Tuesday 17 September 2019

Introducing the Board Members of FIEC



We are excited to introduce the Board Members of FIEC in the upcoming weeks as part of an interview series, which will give an insight into the structure and the main objectives of our Federation!
This week`s interview is featuring our new President, Gunhild Vidén, Professor emerita of the University of Göteborg:

1. What is your current position at the University of Göteborg?
I was professor of Latin until April this year. I am now emerita, but still connected to the department of Languages and Literatures.

2. What does your research focus on?
My main research interest is in history of ideas and attitudes, mentality and gender history, in my case based on literary evidence from antiquity (what is said as well as what is not said). I have studied attitudes to women in Silver Age literature, identity transition in early Christianity and attitudes to the body and physical aspects in the late Roman republic. At present I am involved in a cross disciplinary project on an early French translation of the Aeneid.

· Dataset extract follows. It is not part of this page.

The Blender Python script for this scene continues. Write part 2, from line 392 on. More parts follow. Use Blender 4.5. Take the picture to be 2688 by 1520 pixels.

3. What made you study the ancient world?
It probably started because of my interest both in languages as such, and in history. Classical studies gave me the opportunity to combine these two things. They have continued to fascinate me through an increasing experience of how much there is to gain towards an understanding of the complexity of the world through the study of a period in time where it is still possible to get first hand knowledge and impressions of people’s thoughts and reactions. Studies of the ancient world can help us increase our understanding of human beings in different cultural and socio-economical contexts, as well as contribute to our understanding of how the world came to be what it is today. These things are crucial to finding tools to handle the problems of the world today, in combination with the insights and tools provided by the natural sciences.

4. What is your job as President of the FIEC board?
I see my main task in continuing the work of former presidents to save the classics when and where they are threatened, keep up the platform that FIEC tries to be for classicists all round the world, and find means of strengthening the collaboration between classicists across the world.

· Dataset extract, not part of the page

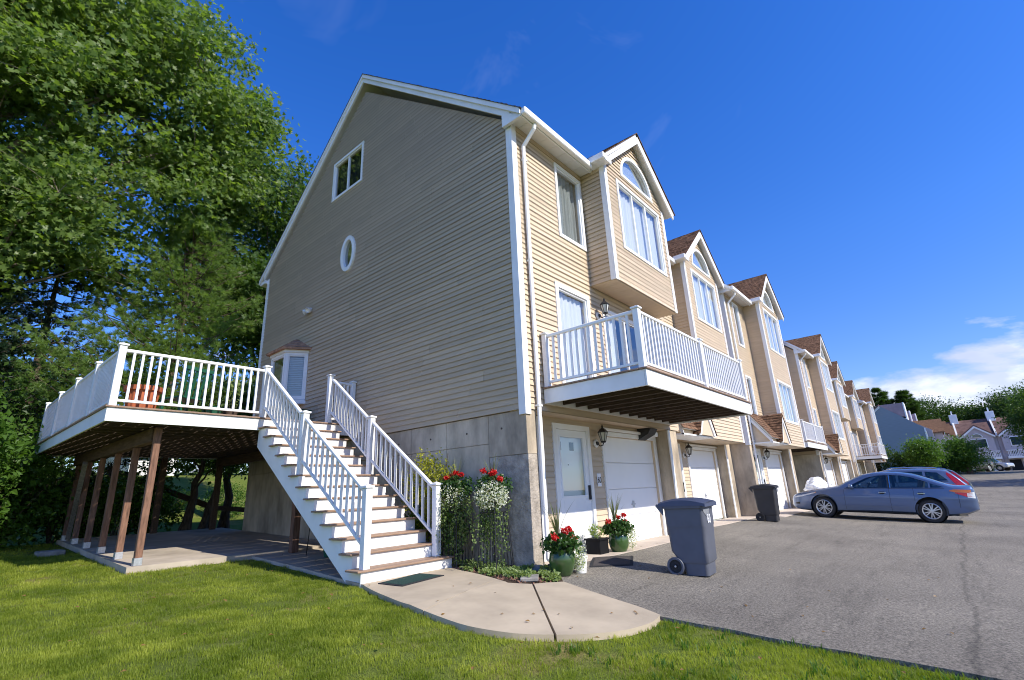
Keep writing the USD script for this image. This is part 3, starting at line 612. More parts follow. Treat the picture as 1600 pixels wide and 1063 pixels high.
        for e in ((1.22, 2.43), (2.50, 2.43)):
            e = np.array(e); q = [e, gp + [0, .12], gp - [0, .12], e + (.13 if e[0] < gp[0] else -.13) * np.array([1, 0])]
            put('gablet_rake', MB().poly(Polygon(q), [0, -.76, 0], X1, Z1, -Y1, .035), M['white_trim'], t)
            roof_slab(t, 'gablet_roof', -.79, -.12, (e[0], e[1] + .05), (gp[0], gp[1] + .17), .03, swap=True, course=.12)
    LOC[str(t.GetPath())] = P_
    return t

h1 = townhouse('townhouse', 'tan end townhouse with side gable wall and number 60 beside its door', (0, 0, 0), 'A', True)
# polygonal bay on the gable wall (windows with a blind), attic window pair, oval window
O0 = np.zeros(3)
window(h1, O0, Y1, Z1, -X1, 5.33, 9.48, 6.72, 10.62, lights=2, cover='dark_room', name='attic_window')
oval = lambda a, b: Polygon([(5.73 + a * math.cos(x), 7.38 + b * math.sin(x)) for x in np.linspace(0, 2 * math.pi, 40)[:-1]])
ow = put('oval_window', MB().poly(oval(.335, .515).difference(oval(.215, .40)), [.02, 0, 0], Y1, Z1, -X1, .075), M['white_vinyl'], h1, 30)
put('pane', MB().poly(oval(.22, .405), [.02, 0, 0], Y1, Z1, -X1, .004), M['pane'], ow); put('backing', MB().poly(oval(.23, .42), [.25, 0, 0], Y1, Z1, -X1, .01), M['dark_room'], ow)
by = [(0, 7.50), (-.48, 7.80), (-.48, 8.62), (0, 8.92)]
bw = MB(); bp = Polygon([(0, 7.45), (-.53, 7.77), (-.53, 8.65), (0, 8.97)])
bw.poly(bp, [0, 0, 3.62], X1, Y1, Z1, .10); bw.poly(bp, [0, 0, 5.02], X1, Y1, Z1, .10)
bay = put('side_bay', bw, M['white_vinyl'], h1)
for k in range(3):
    a, b = np.array([*by[k], 0.]), np.array([*by[k + 1], 0.]); U = (b - a) / np.linalg.norm(b - a); N = np.cross(U, Z1); N = N if N[0] * 1 + (N[1] * (-1 if k == 0 else 1 if k == 2 else 0)) * .5 < 0 or k == 1 else -N
    N = -N if (k == 1 and N[0] > 0) or (k == 0 and N[1] > 0) or (k == 2 and N[1] < 0) else N
    L = np.linalg.norm(b - a)
    window(h1, a, U, Z1, N, .07, 3.80, L - .07, 4.95, cover='blind' if k == 0 else None, casing=.068, proud=.02, slatted=(k == 0), name='bay_sash')
rt = MB(); base = np.array([(0.0, 7.32, 5.12), (-.62, 7.72, 5.12), (-.62, 8.70, 5.12), (0.0, 9.10, 5.12)]); ap = np.array([-.02, 8.21, 5.58]); ap0 = np.array([-.02, 8.21, 5.52])
rt.add(np.vstack([base, base - [0, 0, .03], ap]), [[0, 1, 8], [1, 2, 8], [2, 3, 8], [0, 4, 5], [0, 5, 1], [1, 5, 6], [1, 6, 2], [2, 6, 7], [2, 7, 3], [4, 6, 5], [4, 7, 6]])
put('side_bay_roof', rt, M['shingle_tan'], h1)
sr = MB()
for k in range(3):
    a, b = base[k], base[k + 1]
    for j in range(5):
        u0, u1 = j / 5.2, (j + 1.1) / 5.2
        p = [a + (ap - a) * u0, b + (ap - b) * u0, b + (ap - b) * u1, a + (ap - a) * u1]; n = np.cross(p[1] - p[0], p[3] - p[0]); n /= np.linalg.norm(n); n = n if n[2] > 0 else -n
        sr.add([p[0] + n * .022, p[1] + n * .022, p[2] + n * .006, p[3] + n * .006, p[0] - n * .01, p[1] - n * .01], [[0, 1, 2], [0, 2, 3], [0, 4, 5], [0, 5, 1]])
put('shingle_course', sr, M['shingle_tan'], h1, kind='stuff')
pool = [('townhouse_with_canopy', 'tan townhouse with a gabled canopy over its door, next to the end townhouse', (6.3, .72, 0), 'B'),
        ('townhouse_with_balcony', 'recessed tan townhouse mostly hidden behind the second two-window bay', (18.9, 1.65, 0), 'A')]
GR = 'townhouses along the row'
hb = townhouse(*pool[0][:3], 'B', False, GR)
ha = townhouse(*pool[1][:3], 'A', False, GR)
copy_of(hb, (12.45, .07, 0), 'tan townhouse with canopy directly behind the black bin')
copy_of(hb, (25.4, .2, 0), 'tan townhouse with two-storey bay just right of the balcony with the red chair')
copy_of(ha, (35.2, .77, 0), 'fifth visible bay of the row, with its arch window above a shallow overhang')
copy_of(ha, (45.8, 1.1, 0), 'tan townhouse above the far white balcony, second from the end of the row')
copy_of(hb, (52.6, .48, 0), 'last tan townhouse at the far end of the row')
for x0, x1, y in ((31.72, 35.1, 1.9), (41.6, 45.7, 2.0)):
    t = thing('link_house', f'plain set-back tan link building between the {"fourth and fifth" if x0 < 40 else "fifth and sixth"} bays', 'building', (x0, y, 0))
    put('wall', MB().poly(Polygon([(0, 0), (8.5, 0), (8.5, 8.2), (4.2, 11.6), (0, 8.2)]), [x0, y, 0], Y1, Z1, X1, x1 - x0), M['siding'], t)
    roof_slab(t, 'roof', 0, x1 - x0, (-.3, 8.1), (4.2, 11.75), .08) if False else put('roof', MB().poly(Polygon([(-.3, 8.05), (4.2, 11.7), (8.8, 8.05), (8.8, 8.2), (4.2, 11.85), (-.3, 8.2)]), [x0 + .01, y, 0], Y1, Z1, X1, x1 - x0 - .02), M['shingle'], t)
put('garage_apron', sheet(Polygon([(.86, -.28), (2.6, -.36), (5.6, -.36), (6.3, -.30), (6.6, .25), (9.0, .10), (12.2, .1), (12.4, -.62), (18.2, -.62), (18.6, .9), (25, .9), (25.2, -.5), (31.4, -.5), (31.4, 1.0), (.3, .9), (.3, .2)]), .012, .05), M['apron_concrete'], label='pale concrete strip in front of the garage doors', kind='structure')

# ------------------------------------------------------------------ railings, balcony, deck, stairs
def post(parent, x, y, z0, z1, w=.105, m='white_vinyl', name='post'):
    mb = MB().box(x - w / 2, x + w / 2, y - w / 2, y + w / 2, z0, z1 - .05, .006)
    p = put(name, mb, M[m], parent)
    c = MB().box(x - w / 2 - .02, x + w / 2 + .02, y - w / 2 - .02, y + w / 2 + .02, z1 - .05, z1 - .02, .004)
    h = w / 2 + .005; c.add([(x - h, y - h, z1 - .02), (x + h, y - h, z1 - .02), (x + h, y + h, z1 - .02), (x - h, y + h, z1 - .02), (x, y, z1 + .01)], [[0, 1, 4], [1, 2, 4], [2, 3, 4], [3, 0, 4]])
    put('post_cap', c, M[m], p)
    return p
def railing(parent, p, q, top, bot, n, w=.052, sq=.036, m='white_vinyl'):
    """Top and bottom rail from p to q (heights above their z) with n upright balusters between."""
    p, q = np.array(p, float), np.array(q, float)
    put('top_rail', MB().bar(p + [0, 0, top], q + [0, 0, top], w + .012, .055, c=.01), M[m], parent)
    put('bottom_rail', MB().bar(p + [0, 0, bot], q + [0, 0, bot], w - .006, .045, c=.006), M[m], parent)
    d = (q - p); d2 = np.array([d[0], d[1], 0]) / np.hypot(d[0], d[1]); ax = np.array([d2, np.cross(Z1, d2), Z1])
    for k in range(n):
        c = p + d * (k + 1) / (n + 1); z0, z1 = c[2] + bot, c[2] + top
        put('baluster', MB().obox([c[0], c[1], (z0 + z1) / 2], ax, (sq / 2, sq / 2, (z1 - z0) / 2)), M[m], parent)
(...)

5. One of the main objectives of FIEC is to foster cooperation among classical scholars! Where do you see the future for classicists in that regard?
Cooperation has become more easy these days, with the fast communications that the internet provides and the outreach of social media. At the same time, classicists have become more specialised in later years, just as scholars within other disciplines, and there is a natural tendency that you go to conferences and look out for people who work with similar things as yourself. This is where I think FIEC has a role to play, in organizing the large congresses that encompass many parts of classical studies. It is important to make us remember that we are part of a larger whole, however tiny our own special corner of the field is.

6. Another very important objective is to point out the relevance of classical studies to governmental authorities. What do you consider to be the biggest challenges as well as opportunities for classics?
The biggest challenge at least in my own part of the world is the ignorance of the importance of humanistic competence in society, the one-eyed focus on economic capital without understanding of the need for cultural capital and the general lack of historicity. The opportunities must be created by the classicists themselves, by continuously reminding the world that we are there and we can contribute. There are many classicists who run blogs and podcasts, write articles in newspapers and magazines and contribute in other ways to keep the classics visible in the world. This work (usually carried out in the contributors’ spare time) must continue – gutta cavat lapidem.